Bruno Le Maire, ministre de l’Économie, souhaite mettre en place une nouvelle disposition législative afin que les grands patrons d’entreprises françaises domiciliés à l’étranger soient contraints de payer leurs impôts au sein de l’Hexagone.
Cette demande s’inscrit dans un climat social compliqué, marqué par les revendications des gilets jaunes en faveur d’une fiscalité plus juste et redistributive. Mais il s’agit en réalité d’une problématique récurrente dans le débat public depuis plusieurs décennies, alors que, selon l’OCDE, l’évasion fiscale génère un manque à gagner évalué entre 30 et 60 milliards par an pour l’État français.

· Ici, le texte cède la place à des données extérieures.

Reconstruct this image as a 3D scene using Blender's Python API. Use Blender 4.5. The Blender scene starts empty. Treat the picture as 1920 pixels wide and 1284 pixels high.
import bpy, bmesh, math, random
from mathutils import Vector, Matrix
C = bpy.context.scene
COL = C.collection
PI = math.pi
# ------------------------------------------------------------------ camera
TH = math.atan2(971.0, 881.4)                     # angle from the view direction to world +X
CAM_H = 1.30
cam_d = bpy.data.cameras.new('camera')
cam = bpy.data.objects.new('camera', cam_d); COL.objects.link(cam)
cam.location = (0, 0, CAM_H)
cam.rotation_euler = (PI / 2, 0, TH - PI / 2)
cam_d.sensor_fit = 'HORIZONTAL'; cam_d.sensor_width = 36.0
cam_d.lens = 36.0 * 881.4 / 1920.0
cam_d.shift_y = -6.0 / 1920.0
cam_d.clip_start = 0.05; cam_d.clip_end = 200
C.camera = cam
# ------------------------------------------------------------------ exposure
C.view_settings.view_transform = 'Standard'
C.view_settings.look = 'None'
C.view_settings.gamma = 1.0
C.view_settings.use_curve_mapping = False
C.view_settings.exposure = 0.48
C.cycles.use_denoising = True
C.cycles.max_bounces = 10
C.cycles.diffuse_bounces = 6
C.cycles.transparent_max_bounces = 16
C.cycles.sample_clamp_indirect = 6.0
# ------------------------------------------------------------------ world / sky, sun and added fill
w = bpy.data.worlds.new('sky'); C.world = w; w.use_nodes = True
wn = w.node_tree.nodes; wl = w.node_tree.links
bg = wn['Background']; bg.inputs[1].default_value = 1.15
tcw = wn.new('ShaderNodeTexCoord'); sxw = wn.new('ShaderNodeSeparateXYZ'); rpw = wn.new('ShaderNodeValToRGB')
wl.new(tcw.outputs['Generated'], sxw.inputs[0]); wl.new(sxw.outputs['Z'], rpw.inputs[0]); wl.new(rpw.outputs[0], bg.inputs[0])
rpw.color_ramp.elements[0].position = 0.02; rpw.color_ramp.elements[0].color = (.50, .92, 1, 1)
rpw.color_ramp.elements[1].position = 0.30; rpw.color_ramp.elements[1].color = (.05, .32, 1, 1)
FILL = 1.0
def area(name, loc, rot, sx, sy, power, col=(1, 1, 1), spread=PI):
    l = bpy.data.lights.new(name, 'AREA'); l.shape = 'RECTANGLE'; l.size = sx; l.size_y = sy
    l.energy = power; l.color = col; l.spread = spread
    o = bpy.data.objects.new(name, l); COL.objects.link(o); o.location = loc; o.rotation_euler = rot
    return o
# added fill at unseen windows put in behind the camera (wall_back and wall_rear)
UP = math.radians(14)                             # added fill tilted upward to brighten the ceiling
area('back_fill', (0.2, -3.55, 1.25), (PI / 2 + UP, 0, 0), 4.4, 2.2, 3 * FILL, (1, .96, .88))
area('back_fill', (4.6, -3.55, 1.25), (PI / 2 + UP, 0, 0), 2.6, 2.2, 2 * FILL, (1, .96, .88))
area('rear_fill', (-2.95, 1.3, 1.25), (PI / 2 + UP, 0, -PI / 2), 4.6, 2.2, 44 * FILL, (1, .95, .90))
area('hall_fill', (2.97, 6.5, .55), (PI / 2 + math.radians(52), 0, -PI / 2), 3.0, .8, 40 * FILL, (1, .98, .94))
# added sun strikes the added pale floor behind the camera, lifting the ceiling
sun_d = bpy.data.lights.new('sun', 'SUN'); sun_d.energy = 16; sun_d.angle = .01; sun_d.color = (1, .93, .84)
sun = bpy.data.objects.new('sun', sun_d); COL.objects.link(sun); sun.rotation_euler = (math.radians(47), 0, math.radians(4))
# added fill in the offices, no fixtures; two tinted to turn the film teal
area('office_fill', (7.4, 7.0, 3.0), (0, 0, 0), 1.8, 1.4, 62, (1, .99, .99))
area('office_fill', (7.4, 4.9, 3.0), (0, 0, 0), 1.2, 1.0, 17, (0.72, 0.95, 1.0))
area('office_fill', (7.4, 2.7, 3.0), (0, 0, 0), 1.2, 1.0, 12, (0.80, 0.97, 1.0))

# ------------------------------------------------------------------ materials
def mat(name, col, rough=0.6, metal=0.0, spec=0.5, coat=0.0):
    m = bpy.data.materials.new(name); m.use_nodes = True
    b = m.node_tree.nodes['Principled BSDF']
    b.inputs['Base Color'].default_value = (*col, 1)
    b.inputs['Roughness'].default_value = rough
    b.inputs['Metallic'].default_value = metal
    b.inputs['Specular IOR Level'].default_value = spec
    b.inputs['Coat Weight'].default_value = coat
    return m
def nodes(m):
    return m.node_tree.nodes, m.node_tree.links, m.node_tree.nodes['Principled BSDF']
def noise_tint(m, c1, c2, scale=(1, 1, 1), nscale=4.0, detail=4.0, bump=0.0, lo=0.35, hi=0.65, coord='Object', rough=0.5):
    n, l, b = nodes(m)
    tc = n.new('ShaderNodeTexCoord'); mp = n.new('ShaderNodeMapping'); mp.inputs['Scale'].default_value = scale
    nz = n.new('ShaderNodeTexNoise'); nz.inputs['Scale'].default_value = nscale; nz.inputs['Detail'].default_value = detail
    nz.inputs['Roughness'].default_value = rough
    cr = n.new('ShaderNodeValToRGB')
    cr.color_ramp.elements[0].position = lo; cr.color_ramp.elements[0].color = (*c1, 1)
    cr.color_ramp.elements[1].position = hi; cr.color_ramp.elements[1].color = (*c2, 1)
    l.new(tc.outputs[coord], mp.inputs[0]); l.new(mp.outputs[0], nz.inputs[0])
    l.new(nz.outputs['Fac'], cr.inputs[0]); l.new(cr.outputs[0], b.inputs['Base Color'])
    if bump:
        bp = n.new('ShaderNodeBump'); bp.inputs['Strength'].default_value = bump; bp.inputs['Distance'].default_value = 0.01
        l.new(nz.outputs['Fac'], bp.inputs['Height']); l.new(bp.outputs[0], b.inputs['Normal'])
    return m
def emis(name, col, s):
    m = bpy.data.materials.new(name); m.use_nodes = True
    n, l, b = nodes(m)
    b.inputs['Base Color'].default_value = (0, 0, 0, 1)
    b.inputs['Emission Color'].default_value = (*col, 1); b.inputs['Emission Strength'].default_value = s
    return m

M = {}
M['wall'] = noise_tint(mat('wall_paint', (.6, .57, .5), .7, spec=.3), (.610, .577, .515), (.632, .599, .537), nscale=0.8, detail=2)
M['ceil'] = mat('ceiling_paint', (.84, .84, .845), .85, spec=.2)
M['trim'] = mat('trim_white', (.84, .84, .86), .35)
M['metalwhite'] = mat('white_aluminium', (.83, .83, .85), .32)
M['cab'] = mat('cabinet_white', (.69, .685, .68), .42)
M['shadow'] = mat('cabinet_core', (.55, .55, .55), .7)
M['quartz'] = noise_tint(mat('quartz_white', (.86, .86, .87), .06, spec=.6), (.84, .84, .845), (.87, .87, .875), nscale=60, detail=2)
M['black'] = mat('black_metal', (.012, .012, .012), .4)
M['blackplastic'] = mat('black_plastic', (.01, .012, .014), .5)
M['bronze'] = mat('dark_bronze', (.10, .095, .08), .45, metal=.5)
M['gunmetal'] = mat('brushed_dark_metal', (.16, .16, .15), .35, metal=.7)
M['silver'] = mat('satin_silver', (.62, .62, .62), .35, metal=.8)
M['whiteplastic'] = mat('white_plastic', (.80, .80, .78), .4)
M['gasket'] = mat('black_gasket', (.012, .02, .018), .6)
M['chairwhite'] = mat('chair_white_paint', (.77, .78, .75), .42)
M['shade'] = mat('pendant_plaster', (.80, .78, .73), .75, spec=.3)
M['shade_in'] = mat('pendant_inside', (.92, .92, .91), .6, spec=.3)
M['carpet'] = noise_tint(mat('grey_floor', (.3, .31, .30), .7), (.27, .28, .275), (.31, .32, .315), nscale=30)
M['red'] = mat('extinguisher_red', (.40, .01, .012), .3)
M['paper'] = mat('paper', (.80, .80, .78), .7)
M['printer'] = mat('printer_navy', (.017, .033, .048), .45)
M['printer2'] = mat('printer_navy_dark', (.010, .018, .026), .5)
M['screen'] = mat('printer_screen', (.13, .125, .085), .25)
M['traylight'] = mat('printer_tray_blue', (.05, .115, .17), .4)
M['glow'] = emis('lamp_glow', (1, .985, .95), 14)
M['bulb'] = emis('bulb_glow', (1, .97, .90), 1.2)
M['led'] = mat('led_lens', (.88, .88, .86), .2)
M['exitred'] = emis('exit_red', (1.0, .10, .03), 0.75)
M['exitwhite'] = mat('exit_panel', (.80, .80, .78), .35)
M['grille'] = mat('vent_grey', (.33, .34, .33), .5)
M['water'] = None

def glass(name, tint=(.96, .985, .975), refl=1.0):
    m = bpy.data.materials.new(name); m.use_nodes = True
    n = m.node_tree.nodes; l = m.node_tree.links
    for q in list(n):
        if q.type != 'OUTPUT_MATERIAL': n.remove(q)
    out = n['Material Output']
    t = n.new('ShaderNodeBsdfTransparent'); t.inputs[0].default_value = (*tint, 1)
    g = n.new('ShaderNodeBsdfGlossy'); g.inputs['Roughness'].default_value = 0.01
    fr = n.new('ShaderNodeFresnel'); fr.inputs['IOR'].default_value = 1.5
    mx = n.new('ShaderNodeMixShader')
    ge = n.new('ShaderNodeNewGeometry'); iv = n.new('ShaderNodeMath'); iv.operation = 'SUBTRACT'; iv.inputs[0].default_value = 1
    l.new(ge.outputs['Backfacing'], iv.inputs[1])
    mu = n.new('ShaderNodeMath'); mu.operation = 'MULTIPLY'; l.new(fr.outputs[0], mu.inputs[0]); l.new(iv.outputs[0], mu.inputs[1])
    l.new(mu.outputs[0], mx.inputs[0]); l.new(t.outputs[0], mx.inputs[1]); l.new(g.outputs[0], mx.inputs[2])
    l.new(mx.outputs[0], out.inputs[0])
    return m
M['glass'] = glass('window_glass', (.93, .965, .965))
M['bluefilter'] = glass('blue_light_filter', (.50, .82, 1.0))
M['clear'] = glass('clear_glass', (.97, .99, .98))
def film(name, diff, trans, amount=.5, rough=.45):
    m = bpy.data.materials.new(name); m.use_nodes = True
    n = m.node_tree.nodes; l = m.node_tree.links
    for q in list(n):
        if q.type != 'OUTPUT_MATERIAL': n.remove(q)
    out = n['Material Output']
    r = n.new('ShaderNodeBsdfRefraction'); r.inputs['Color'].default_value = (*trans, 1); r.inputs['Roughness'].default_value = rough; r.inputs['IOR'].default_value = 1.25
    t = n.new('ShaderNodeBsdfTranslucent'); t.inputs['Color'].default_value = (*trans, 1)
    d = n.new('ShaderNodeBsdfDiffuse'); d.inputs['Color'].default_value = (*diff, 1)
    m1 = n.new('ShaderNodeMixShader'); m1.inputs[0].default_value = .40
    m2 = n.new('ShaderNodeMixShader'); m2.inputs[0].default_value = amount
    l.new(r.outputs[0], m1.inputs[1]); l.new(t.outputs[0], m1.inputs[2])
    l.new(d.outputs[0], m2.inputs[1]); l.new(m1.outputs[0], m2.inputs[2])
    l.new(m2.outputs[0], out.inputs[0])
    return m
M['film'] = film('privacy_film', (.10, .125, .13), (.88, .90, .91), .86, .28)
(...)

Le gouvernement veut donc passer à l’offensive en intégrant les questions de fiscalité au cœur du Grand Débat National. À la fin du mois de janvier, plus de 5 000 propositions relatives à la fiscalité sur presque 50 000 figuraient dans la plateforme numérique publique créée par le gouvernement.
Le Ministre de l’Économie a d’ores-et-déjà esquissé un début de calendrier : le texte sera publié dans les prochaines semaines. Il n’y a donc pas de temps à perdre. Il ne souhaite pas seulement viser les personnes domiciliées à l’étranger, mais aussi celles occupant un poste de Président Directeur Général, ou Directeur Général de manière plus vaste.
Ainsi, tous les dirigeants des entreprises cotées au CAC40 ou au SBF120 devraient être concernés.
Il s’agirait donc d’une mesure franco-française, qui se passerait d’une éventuelle renégociation des conventions fiscales bilatérales avec les autres pays de l’Union Européenne.
En effet, certains États pratiquent délibérément un dumping fiscal qui nuit à d’autres pays de l’UE, la politique fiscale étant laissée à l’entière compétence de chaque État.
En cas de non-respect de la loi, le gouvernement a également annoncé un alourdissement des sanctions prévues à l’encontre des fraudeurs. Les pratiques d’optimisation fiscale – qui, rappelons-le, ne sont pas illégales – devraient être limitées.
Plus largement, l’ouverture de cette question remet sur la table tout le sujet de la fiscalité des entreprises. Comme leurs dirigeants, les entreprises françaises qui réalisent des profits en France doivent payer leurs impôts en France.
Emmanuel Macron avait déjà rappelé ce principe dans son allocution télévisée du 10 décembre 2018.
D’une part, la réduction du taux d’IS (Impôt sur les Sociétés) sera bien maintenue au mois d’octobre 2019, et l’objectif de le ramener à 25% en 2022 n’est pas remis en cause.
D’autre part, Bruno Le Maire a affirmé sa volonté de créer un IS minimum qu’il juge comme un moyen efficace pour lutter contre les pratiques d’optimisation fiscale des entreprises.
La possibilité de créer un taux de TVA à 0% sur certains produits de première nécessité a également été évoquée par le locataire de Bercy, qui s’est dit ouvert à l’examen d’une telle disposition.
Il est encore trop tôt pour donner une réponse définitive, mais il est fort probable que le gouvernement propose un alourdissement des sanctions pénales, avec une augmentation de la peine de prison pouvant être appliquée par exemple.
Cette déclaration intervient après les soupçons de fraude fiscale et de malversations à l’encontre de Carlos Ghosn, et après son arrestation au Japon à la fin du mois de novembre 2018.
Nous pouvons penser qu’une augmentation des amendes infligées pourrait être votée.
La possibilité d’étendre les interdictions à exercer des fonctions de direction, ou de gérer une entreprise, pourrait être également appliquée.
Cette nouvelle disposition pour mieux encadrer la domiciliation fiscale des grands patrons est massivement soutenue par l’électorat populaire, et s’inscrit déjà dans les ordres du jour du Grand débat national.
Il y a fort à parier que cette mesure suscitera grand nombre d’interrogations, mais aussi de curiosités.
« Nous verrons ce que les Français nous demandent à la fin du grand débat national comme priorité absolue et nous en tiendrons évidemment le plus grand compte » a déclaré Bruno Le Maire.
À cette heure, aucun engagement sur le calendrier n’a été évoqué par le gouvernement.